I met Doug for dinner, having meticulously planned a time to meet and have dinner and drive through twinkling Christmas lights. Meetings ran long inside and snow fell outside, conspiring to make me late. Time, both together and apart, was spent in the car, though lights were from traffic, not holiday decor. I asked if we could change dinner locations as I didn't want to drive in the snow and he gracefully agreed. We wound up watching television, our change in plans resulting in catching the end of The Big Bang Theory, but I ended the evening shoving the snowblower through gusting winds instead of snuggling on my sectional.
I shifted the direction of the snowblower's spout countless times as I attempted to clear driveway and sidewalks. But the wind would change directions - or perhaps I was walking directly into it - and I ended up sputtering as I was coated with snow.
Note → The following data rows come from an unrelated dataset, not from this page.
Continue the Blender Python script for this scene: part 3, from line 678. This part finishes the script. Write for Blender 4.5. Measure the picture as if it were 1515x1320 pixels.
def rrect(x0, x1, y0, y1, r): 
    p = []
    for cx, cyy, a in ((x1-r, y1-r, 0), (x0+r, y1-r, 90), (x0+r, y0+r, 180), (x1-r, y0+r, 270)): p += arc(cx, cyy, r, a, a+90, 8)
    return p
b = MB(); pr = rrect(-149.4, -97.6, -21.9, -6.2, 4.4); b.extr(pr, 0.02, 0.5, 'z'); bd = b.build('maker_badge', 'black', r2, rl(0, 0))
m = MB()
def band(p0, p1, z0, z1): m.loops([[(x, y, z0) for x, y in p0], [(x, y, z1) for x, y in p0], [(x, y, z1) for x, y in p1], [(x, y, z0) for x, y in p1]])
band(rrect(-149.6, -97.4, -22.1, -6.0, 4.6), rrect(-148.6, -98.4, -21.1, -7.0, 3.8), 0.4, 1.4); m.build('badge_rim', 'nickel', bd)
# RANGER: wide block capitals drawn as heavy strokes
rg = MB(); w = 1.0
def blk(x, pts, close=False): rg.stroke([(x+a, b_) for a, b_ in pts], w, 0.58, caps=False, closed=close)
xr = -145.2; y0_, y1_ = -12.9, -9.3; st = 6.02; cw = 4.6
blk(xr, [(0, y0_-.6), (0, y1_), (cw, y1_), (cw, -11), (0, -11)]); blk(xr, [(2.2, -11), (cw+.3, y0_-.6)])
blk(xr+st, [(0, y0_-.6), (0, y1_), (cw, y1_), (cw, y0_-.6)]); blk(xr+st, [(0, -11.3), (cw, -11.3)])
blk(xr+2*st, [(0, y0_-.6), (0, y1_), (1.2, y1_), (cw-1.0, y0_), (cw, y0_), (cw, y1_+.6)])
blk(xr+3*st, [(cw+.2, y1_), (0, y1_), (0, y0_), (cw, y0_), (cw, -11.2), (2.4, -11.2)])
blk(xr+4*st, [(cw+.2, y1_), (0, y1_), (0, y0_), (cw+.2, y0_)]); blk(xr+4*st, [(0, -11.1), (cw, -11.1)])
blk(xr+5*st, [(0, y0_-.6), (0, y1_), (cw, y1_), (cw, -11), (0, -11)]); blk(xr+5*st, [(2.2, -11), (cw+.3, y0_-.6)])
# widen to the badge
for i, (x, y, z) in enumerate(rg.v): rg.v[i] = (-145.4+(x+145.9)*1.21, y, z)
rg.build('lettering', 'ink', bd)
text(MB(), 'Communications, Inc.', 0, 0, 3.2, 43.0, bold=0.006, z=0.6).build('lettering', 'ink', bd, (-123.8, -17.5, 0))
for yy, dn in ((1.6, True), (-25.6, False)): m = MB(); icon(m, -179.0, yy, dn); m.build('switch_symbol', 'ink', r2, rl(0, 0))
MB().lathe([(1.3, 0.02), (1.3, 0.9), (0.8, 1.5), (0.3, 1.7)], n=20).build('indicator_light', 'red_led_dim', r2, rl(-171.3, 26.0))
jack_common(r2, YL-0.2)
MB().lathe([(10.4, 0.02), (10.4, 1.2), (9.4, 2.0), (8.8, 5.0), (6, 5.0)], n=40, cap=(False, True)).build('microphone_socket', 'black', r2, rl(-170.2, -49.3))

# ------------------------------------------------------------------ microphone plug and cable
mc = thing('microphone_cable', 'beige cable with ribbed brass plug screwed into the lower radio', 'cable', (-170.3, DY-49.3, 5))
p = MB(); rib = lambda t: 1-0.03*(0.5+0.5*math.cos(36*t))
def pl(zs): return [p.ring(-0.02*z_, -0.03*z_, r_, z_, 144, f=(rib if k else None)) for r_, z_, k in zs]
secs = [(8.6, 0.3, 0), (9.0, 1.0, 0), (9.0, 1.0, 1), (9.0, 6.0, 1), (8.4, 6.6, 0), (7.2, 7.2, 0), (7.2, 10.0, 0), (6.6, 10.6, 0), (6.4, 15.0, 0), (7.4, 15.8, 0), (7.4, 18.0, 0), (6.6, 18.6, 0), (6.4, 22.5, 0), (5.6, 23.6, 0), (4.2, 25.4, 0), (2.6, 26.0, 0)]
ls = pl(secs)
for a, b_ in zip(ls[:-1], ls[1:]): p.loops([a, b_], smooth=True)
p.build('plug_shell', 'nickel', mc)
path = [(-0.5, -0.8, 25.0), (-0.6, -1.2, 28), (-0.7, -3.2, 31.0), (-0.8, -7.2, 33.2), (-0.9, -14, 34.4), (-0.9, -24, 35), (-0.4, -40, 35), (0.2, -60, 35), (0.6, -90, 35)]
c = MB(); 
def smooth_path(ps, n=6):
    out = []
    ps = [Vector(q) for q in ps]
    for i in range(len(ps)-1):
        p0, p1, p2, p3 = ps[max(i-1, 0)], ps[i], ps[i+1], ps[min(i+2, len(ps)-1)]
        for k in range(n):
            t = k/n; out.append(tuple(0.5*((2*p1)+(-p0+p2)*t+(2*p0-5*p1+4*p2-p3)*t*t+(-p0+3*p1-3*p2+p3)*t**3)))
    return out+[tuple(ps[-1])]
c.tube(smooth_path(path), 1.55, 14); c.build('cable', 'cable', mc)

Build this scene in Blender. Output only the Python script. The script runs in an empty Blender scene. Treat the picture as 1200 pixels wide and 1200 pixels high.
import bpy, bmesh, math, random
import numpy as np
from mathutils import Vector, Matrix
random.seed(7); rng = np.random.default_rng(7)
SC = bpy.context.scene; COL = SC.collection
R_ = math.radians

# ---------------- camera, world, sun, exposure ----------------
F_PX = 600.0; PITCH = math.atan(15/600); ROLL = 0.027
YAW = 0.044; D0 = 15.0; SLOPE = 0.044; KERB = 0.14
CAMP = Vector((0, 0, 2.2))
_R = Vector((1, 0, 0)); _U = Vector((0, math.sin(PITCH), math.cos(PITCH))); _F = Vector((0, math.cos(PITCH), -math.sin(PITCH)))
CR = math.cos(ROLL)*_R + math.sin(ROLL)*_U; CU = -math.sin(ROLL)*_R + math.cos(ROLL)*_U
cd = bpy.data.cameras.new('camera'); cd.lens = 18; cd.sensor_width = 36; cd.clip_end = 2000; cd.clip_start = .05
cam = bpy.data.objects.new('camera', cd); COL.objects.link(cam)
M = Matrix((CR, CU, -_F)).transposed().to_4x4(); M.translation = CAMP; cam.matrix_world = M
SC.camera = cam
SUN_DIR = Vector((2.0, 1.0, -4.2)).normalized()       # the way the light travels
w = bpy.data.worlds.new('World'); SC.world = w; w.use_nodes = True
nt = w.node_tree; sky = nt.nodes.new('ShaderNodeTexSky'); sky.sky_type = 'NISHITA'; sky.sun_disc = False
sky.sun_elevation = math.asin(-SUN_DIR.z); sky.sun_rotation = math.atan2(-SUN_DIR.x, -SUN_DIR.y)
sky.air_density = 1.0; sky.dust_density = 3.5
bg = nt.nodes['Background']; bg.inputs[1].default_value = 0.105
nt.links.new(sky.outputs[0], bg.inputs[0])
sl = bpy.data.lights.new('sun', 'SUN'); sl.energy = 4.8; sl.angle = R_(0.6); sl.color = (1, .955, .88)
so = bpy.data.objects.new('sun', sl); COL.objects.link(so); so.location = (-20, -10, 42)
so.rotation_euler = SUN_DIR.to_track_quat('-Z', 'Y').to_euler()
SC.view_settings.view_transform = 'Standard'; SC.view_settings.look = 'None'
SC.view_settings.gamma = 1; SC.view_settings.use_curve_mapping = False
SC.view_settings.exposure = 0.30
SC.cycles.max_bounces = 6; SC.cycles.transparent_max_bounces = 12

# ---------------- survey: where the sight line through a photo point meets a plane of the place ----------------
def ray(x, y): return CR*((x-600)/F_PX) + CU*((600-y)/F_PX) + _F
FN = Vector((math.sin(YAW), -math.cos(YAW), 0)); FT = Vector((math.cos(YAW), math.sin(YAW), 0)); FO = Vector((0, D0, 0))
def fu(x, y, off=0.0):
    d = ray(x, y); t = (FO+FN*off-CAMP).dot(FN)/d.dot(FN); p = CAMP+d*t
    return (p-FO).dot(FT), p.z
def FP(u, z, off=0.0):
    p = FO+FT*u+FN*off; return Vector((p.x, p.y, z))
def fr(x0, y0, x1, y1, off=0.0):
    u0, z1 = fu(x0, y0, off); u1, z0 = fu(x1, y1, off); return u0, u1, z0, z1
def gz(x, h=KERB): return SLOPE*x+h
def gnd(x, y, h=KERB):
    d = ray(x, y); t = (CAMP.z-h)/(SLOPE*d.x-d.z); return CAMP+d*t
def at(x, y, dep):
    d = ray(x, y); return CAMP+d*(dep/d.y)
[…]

I would pause each time, lean down and turn the handle so that the spout rotated, try to find a dry bit of fabric to clean my glasses, and rumbled on again. Only to become freshly coated with a new layer of frozen water.
Deciding I would make a good abominable snow monster, I finished my chore, cold but cheerful. I suppose - if there is a take-away - that would be the lesson. There are times when all the organization and confirmation won't work - you're working against forces of nature or brain chemistry or urgent needs of family or work.
So I'm destined, apparently, to spend the weekend alone as I wade through the mess I've created of my calendar and attempting to make sense of the letters and numbers, dashes and dots, to catch up at work. I'll reschedule dates and try again for missed plans. Oh, and if you throw up on yourself and cry? Some airlines will waive change fees so you can go see Friend another time.
2 comments:
How many boyfriends you got, anyway?
Oh, I'm sorry for the missed trip and all the weather-and-work-related chaos. Hope things look better soon.